Svitavsky, a 38-year-old supervising librarian at Pierce County Library, made payments for two years before she found they wouldn’t count toward PSLF. That’s because her loans weren’t enrolled in an eligible repayment plan.

“It was disappointing, to say the least,” she says.

To avoid any future surprises, Svitavsky set alarms to submit certification forms and logged the details of calls to FedLoan.

“It felt crazy, but it was useful to go back and see I’ve had these conversations,” she says.

For five years Tomtschik didn’t submit employment certification forms, though she got credit for most of her payments. But once she started, she realized the benefit: ensuring every payment would count.

“Make sure you do the annual certification so if there’s any discrepancy in the number of payments eligible that you address it right away rather than try to go back,” Tomtschik says.

More than half of PSLF applications were rejected because they did not meet the number of qualifying payments, according to the Education Department. Some of the other reasons include missing information (25%), ineligible loans (16%), invalid employment dates (2%) or an ineligible employer (2%).

Read the rules — all of them

Tomtschik and Svitavsky could make a good argument for another requirement: Pay attention to the details.

Before submitting her first employment certification form, Tomtschik made extra payments up to $800 to pay down $70,000 in debt. “I was willing to do whatever just to be done with it,” she says.
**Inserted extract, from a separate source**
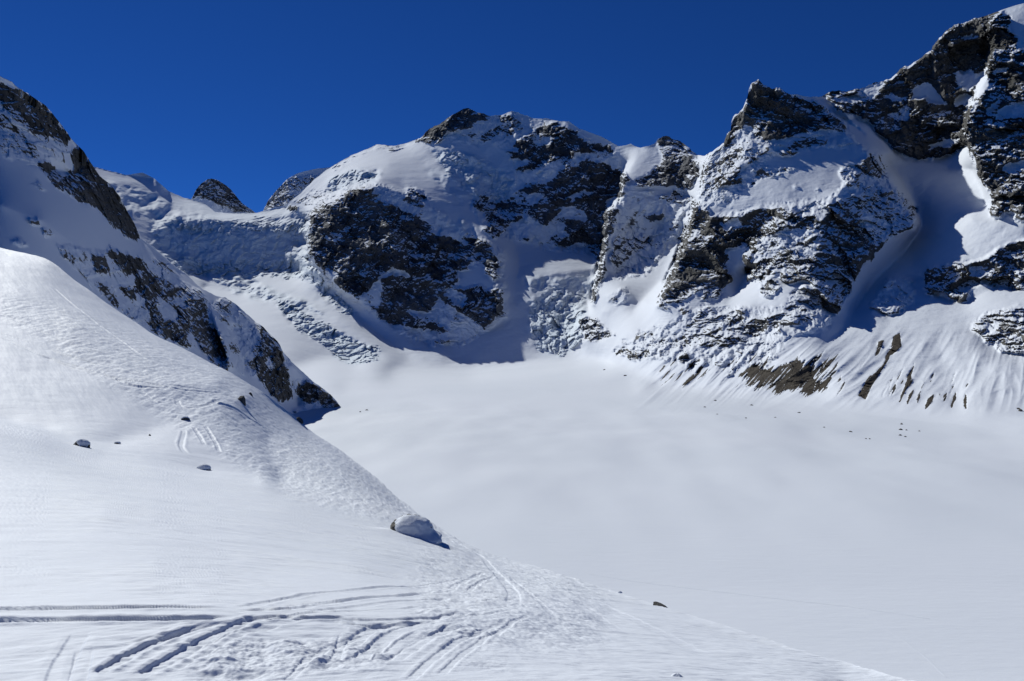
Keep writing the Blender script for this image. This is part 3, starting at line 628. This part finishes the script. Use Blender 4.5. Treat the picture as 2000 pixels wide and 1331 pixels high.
sheet('mountain', [(368,400),(376,385),(383,370),(395,357),(406,350),(414,349),(424,352),(438,360),(451,370),(462,384),(473,397),(488,408),(504,418)], [(368,425),(504,430)],
    [[(368,400,6500),(406,350,6600),(424,352,6600),(451,370,6650),(504,418,6800)],[(410,352,6600),(418,385,6480),(420,425,6380)],[(368,425,6250),(504,430,6600)],[(440,400,6560),(470,425,6550)]],
    [(1,[(376,392),(383,365),(406,345),(424,345),(451,365),(480,395),(505,420),(470,415),(440,405),(405,392),(390,385)]),(.6,[(420,400),(460,412),(480,420),(430,415)])], M_FAR, .8, 110, 4, 130, 1.2, 1.2, 1.0, 3,
    'small dark rock horn standing on the far snow saddle, left of the central peak', wsc=3.2)
sheet('mountain', [(505,419),(513,414),(524,391),(543,369),(561,350),(580,339),(610,331),(644,327),(700,322)], [(505,425),(700,425)],
    [[(505,419,6200),(524,391,6150),(561,350,6150),(610,331,6200),(700,322,6300)],[(561,350,6150),(560,400,5950)],[(505,425,5900),(700,425,5850)]],
    [(.85,[(505,420),(513,410),(524,388),(543,366),(561,352),(590,345),(620,345),(640,350),(600,385),(560,400),(530,412)]),(-.7,[(560,350),(580,340),(570,352)]),(-.5,[(570,370),(600,360),(590,380),(560,385)])], M_FAR, .8, 110, 4, 130, 1.2, .8, 1.0, 11,
    'pale rock and snow shoulder half hidden behind the left flank of the central peak', wsc=3.2)

# ================================================================== LEFT MOUNTAIN
SKL = [(-165,60),(-80,105),(0,149),(23,160),(34,171),(52,181),(71,194),(90,207),(113,235),(130,258),(139,271),(151,284),(162,293),(177,318),(195,344),(214,359),(233,382),(248,412),(263,438),(276,466),(287,474),(300,483),
 (324,505),(338,517),(361,534),(395,564),(420,577),(440,581),(463,596),(482,613),(500,630),(512,636),(523,649),(535,660),(546,672),(552,686),(555,690),(566,702),(576,713),(598,733),(613,747),(630,758),(643,769),(655,781),(666,795),(670,800)]
LROCK = [
 (.47,[(850,240),(920,215),(1020,225),(1100,238),(1200,290),(1225,345),(1180,420),(1168,500),(1060,490),(1000,470),(950,460),(915,400),(960,370),(1000,330),(980,285),(900,275)]),
 (.45,[(595,420),(640,375),(740,355),(840,400),(900,440),(985,490),(990,620),(900,680),(800,670),(720,610),(640,560),(600,510)]),
 (.46,[(1200,370),(1345,400),(1330,470),(1260,540),(1200,550)]),(.5,[(1380,300),(1440,230),(1600,195),(1700,300),(1780,420),(1700,500),(1640,600),(1600,560),(1600,430),(1500,400),(1380,410)]),
 (-1,[(1385,402),(1440,350),(1480,325),(1530,300),(1600,292),(1692,298),(1670,330),(1620,385),(1540,392),(1470,402),(1380,418)]),
 (1.02,[(-150,150),(0,163),(34,172),(75,196),(113,235),(139,271),(124,277),(86,262),(68,265),(60,258),(23,224),(0,198),(-150,170)]),
 (.75,[(-100,216),(0,216),(23,239),(49,258),(71,288),(75,310),(56,307),(34,295),(15,288),(0,284),(-100,260)]),
 (.9,[(110,262),(139,270),(132,290),(120,280)]),(.55,[(75,262),(105,268),(125,290),(130,320),(110,315),(90,290)]),
 (1.06,[(139,299),(150,286),(165,293),(180,320),(210,355),(233,380),(263,436),(279,466),(268,472),(245,462),(225,446),(203,427),(180,400),(158,397),(131,378),(109,367),(86,340),(71,325),(78,315),(105,322),(124,348),(143,329)]),
 (.7,[(116,487),(150,498),(165,517),(143,513),(124,502)]),(.95,[(178,498),(199,498),(210,517),(210,536),(195,532),(180,517)]),
 (.7,[(60,360),(75,352),(86,372),(70,368)]),(.7,[(60,430),(72,425),(80,442),(65,440)]),(.7,[(82,445),(95,448),(110,465),(90,460)]),
 (1.05,[(211,484),(249,499),(275,506),(301,540),(328,548),(350,559),(388,570),(403,589),(410,623),(425,653),(440,675),(448,722),(440,735),(410,702),(395,683),(365,679),(331,664),(301,649),(290,630),(294,608),(260,585),(238,570),(241,559),(268,563),(262,540),(240,530),(225,510)]),
 (-1,[(312,580),(322,583),(345,612),(342,628),(318,622),(308,605)]),(-.9,[(360,660),(375,650),(400,690),(380,685)]),(-.6,[(345,575),(365,580),(360,600),(345,595)]),(-.6,[(270,575),(285,590),(280,605),(265,590)]),
 (.8,[(180,548),(210,560),(230,589),(234,604),(215,590),(195,570)]),(.7,[(196,495),(206,500),(213,530),(202,530)]),(.7,[(240,600),(255,605),(265,630),(250,622)]),
 (.9,[(298,503),(324,510),(350,540),(331,533),(309,518)]),(.9,[(418,589),(444,581),(455,600),(448,623),(433,630),(422,608)]),(.7,[(459,598),(482,613),(478,620),(462,608)]),
 (1.05,[(500,630),(527,649),(549,675),(564,720),(566,750),(572,780),(549,786),(530,768),(512,747),(497,724),(478,709),(500,705),(489,683),(508,675),(508,653)]),
 (.9,[(446,672),(463,672),(470,694),(455,687)]),(-.6,[(520,700),(530,695),(535,720),(525,725)]),
 (1.1,[(576,762),(598,743),(620,750),(650,773),(668,797),(640,800),(628,784),(606,788),(583,780)]),(.9,[(572,798),(582,803),(592,822),(580,818)]),
 (.6,[(20,470),(40,466),(60,480),(35,482)]),
 (.5,[(110,480),(200,490),(290,500),(400,580),(470,610),(520,660),(560,740),(480,735),(400,690),(280,640),(200,580),(150,530)]),
 (.5,[(0,160),(40,180),(120,250),(140,300),(80,330),(0,300)]),(.5,[(560,740),(600,745),(650,790),(600,806)]),
]
sheet('mountain', SKL, [(-165,600),(0,545),(60,560),(139,620),(200,655),(268,690),(361,735),(444,780),(519,810),(549,822),(579,822),(587,807),(613,808),(647,808),(670,803)],
    [[(-165,60,720),(0,149,860),(139,273,1050),(210,357,1200),(276,466,1340),(350,527,1460),(440,581,1580),(482,613,1610),(546,672,1640),(570,708,1655),(620,752,1675),(670,800,1690)],
     [(-165,600,420),(0,545,540),(139,620,720),(268,690,900),(361,735,1060),(444,780,1220),(519,810,1400),(579,822,1560),(613,808,1640),(670,803,1688)],
     [(0,400,660),(80,430,720),(150,480,820),(210,545,920),(270,600,1010)],
     [(0,290,770),(80,330,850),(180,405,1010),(245,462,1160),(290,520,1230),(350,590,1290)],
     [(160,300,1120),(150,340,1060),(100,330,950)],[(120,290,980),(135,330,1000)],
     [(470,610,1560),(500,640,1570),(560,690,1610),(575,720,1620),(572,785,1590)],
     [(455,640,1490),(480,720,1400)],[(410,600,1420),(430,660,1320),(450,720,1260)],
     [(390,580,1400),(415,640,1380),(440,700,1360)],[(590,740,1655),(580,790,1630)]],
    LROCK, M_LEFT, 1.25, 330, 6, 90, 1.3, 1.2, 1.0, 23, 'craggy dark shoulder falling from the upper left corner to the glacier', wsc=1.25)

# ================================================================== FOREGROUND SLOPE
CR = [(-165,420),(-60,462),(0,484),(56,498),(98,510),(139,547),(200,589),(268,630),(301,653),(361,679),(410,705),(444,720),(478,742),(500,754),(519,765),(549,788),(579,811),(602,833),(640,860),(670,878),(700,903),(740,938),(780,975),(820,1003),(860,1033),(910,1062),(950,1080),(1040,1104),(1100,1122),(1190,1152),
 (1280,1180),(1370,1207),(1487,1243),(1560,1268),(1640,1293),(1775,1327),(1860,1344),(2165,1405)]
FLN = [
 [(-165,420,125),(0,484,110),(98,510,104),(139,547,100),(268,630,92),(361,679,88),(444,720,86),(519,765,88),(549,788,92),(602,833,95),(640,858,91),(670,878,87),(700,903,82),(740,938,74),(780,975,63),(820,1003,53),(860,1033,45),(910,1062,36),(1000,1093,26),(1100,1122,20),(1190,1152,16),(1280,1180,13),(1370,1207,11.2),(1487,1243,9),(1640,1293,6.8),(1775,1327,5.4),(1860,1344,4.8),(2165,1405,3.8)],
 [(-165,1440,3.62),(1000,1440,3.6),(2165,1440,3.4)],
 [(-165,1331,4.25),(500,1331,4.2),(1200,1331,4.15),(1600,1331,4.9)],
 [(-165,1200,5.4),(400,1200,5.35),(800,1200,5.9),(1000,1200,6.6),(1200,1200,9.5)],
 [(-165,1100,7.4),(300,1110,7.6),(700,1120,9.2),(880,1130,11.5),(1050,1140,14)],
 [(-165,1000,11.2),(200,1010,11.6),(500,1040,13),(740,1055,17),(850,1066,20),(920,1072,25)],
 [(-165,900,18.5),(100,930,19),(350,960,21.5),(560,985,23.5),(740,1025,24),(800,1042,24),(870,1060,25)],
 [(-165,800,27),(0,837,28),(70,855,29),(140,879,31),(200,892,33),(300,906,34),(400,925,35),(500,940,34)],
 [(-165,778,43),(0,824,41),(70,842,39.5),(150,866,37)],
 [(150,866,37),(230,862,40),(290,846,43),(360,817,48),(420,795,54),(470,778,62),(495,768,76)],
 [(-165,765,45),(0,793,43.5),(150,812,43),(250,805,46),(350,786,52.5),(440,768,61)],
 [(-165,690,53),(0,720,51),(200,742,52),(340,748,57),(430,748,64)],
 [(-165,560,76),(0,600,69),(150,640,68),(300,690,70),(420,728,74)],
 [(522,855,58),(530,900,46),(545,940,40),(650,975,33),(740,1010,28.5),(840,1044,27)],
]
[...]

But making more payments won’t help you reach 120 qualifying payments faster. Once Tomtschik started working toward PSLF, she stopped sending additional payments.

When Svitavsky learned about a new program – Temporary Expanded Public Service Loan Forgiveness – she realized forgiveness could come sooner than she thought. It’s a $350 million allocation for borrowers who met all of the criteria for PSLF but were making payments under the wrong plan.

This meant the two years of payments that hadn’t counted toward Svitavsky’s forgiveness now could. Last fall she applied, was denied and had to contact FedLoan to say she believed she qualified (this is required practice when applying for the temporary expanded program). In the spring, after months of wrangling, she finally won forgiveness.

The headaches are worth the payoff

By the time Tomtschik’s loans were forgiven last spring, her balance was $86,200 – which was $16,000 more than she originally borrowed.

“I am happy to know it’s gone. My husband still has some student loan debt that we will pay off eventually,” Tomtschik says.

Svitavsky, meanwhile, says she had $80,971 of her original $97,115 in debt forgiven. Between submitting her first certification form in 2013 and getting forgiveness in April 2019, she paid nearly $20,000 in interest and less than $7,000 toward the principal.

“It’s been this weird long blur,” Svitavsky says.